→ What the task asks
Line by line, reproduce exactly the beginning of the listing below, ending with the line that contains "handles(c, (-.12, -1.0), .93, M_)" and adding nothing.

→ Material provided
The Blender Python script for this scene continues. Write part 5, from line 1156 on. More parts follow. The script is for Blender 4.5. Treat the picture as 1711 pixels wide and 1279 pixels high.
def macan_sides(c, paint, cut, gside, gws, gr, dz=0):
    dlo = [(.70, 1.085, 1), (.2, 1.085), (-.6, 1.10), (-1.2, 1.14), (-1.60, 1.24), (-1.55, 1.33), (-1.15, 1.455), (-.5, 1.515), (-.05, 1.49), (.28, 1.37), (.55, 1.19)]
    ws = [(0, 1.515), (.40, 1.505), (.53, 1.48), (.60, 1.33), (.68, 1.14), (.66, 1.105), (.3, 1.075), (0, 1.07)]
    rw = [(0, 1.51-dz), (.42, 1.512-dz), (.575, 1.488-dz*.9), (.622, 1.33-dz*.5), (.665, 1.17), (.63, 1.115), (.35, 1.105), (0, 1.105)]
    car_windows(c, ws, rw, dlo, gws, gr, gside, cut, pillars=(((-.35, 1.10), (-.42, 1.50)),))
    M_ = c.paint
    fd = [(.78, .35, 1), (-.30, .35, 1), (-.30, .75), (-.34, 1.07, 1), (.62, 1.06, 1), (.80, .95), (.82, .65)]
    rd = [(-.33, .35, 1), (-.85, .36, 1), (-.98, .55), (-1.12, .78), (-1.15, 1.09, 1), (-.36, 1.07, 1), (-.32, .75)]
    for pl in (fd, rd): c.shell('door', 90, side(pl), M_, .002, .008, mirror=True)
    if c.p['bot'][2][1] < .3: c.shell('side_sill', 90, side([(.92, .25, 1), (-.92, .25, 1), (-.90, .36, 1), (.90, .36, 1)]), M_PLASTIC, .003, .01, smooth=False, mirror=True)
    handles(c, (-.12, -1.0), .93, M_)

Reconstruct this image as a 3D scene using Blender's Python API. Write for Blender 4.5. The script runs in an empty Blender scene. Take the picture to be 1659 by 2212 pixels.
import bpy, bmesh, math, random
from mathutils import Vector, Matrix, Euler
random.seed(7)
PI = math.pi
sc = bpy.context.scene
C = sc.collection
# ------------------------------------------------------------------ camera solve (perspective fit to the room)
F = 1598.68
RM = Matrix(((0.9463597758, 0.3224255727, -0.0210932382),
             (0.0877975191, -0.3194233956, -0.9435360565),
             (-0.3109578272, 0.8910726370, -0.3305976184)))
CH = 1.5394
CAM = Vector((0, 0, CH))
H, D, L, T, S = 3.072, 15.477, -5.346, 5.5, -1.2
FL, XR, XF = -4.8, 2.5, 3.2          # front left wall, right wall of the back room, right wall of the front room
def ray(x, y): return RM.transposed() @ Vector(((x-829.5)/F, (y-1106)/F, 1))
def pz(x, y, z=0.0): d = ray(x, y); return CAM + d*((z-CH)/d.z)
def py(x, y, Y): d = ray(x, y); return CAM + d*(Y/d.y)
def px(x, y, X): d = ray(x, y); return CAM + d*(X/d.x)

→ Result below
The Blender Python script for this scene continues. Write part 5, from line 1156 on. More parts follow. The script is for Blender 4.5. Treat the picture as 1711 pixels wide and 1279 pixels high.
def macan_sides(c, paint, cut, gside, gws, gr, dz=0):
    dlo = [(.70, 1.085, 1), (.2, 1.085), (-.6, 1.10), (-1.2, 1.14), (-1.60, 1.24), (-1.55, 1.33), (-1.15, 1.455), (-.5, 1.515), (-.05, 1.49), (.28, 1.37), (.55, 1.19)]
    ws = [(0, 1.515), (.40, 1.505), (.53, 1.48), (.60, 1.33), (.68, 1.14), (.66, 1.105), (.3, 1.075), (0, 1.07)]
    rw = [(0, 1.51-dz), (.42, 1.512-dz), (.575, 1.488-dz*.9), (.622, 1.33-dz*.5), (.665, 1.17), (.63, 1.115), (.35, 1.105), (0, 1.105)]
    car_windows(c, ws, rw, dlo, gws, gr, gside, cut, pillars=(((-.35, 1.10), (-.42, 1.50)),))
    M_ = c.paint
    fd = [(.78, .35, 1), (-.30, .35, 1), (-.30, .75), (-.34, 1.07, 1), (.62, 1.06, 1), (.80, .95), (.82, .65)]
    rd = [(-.33, .35, 1), (-.85, .36, 1), (-.98, .55), (-1.12, .78), (-1.15, 1.09, 1), (-.36, 1.07, 1), (-.32, .75)]
    for pl in (fd, rd): c.shell('door', 90, side(pl), M_, .002, .008, mirror=True)
    if c.p['bot'][2][1] < .3: c.shell('side_sill', 90, side([(.92, .25, 1), (-.92, .25, 1), (-.90, .36, 1), (.90, .36, 1)]), M_PLASTIC, .003, .01, smooth=False, mirror=True)
    handles(c, (-.12, -1.0), .93, M_)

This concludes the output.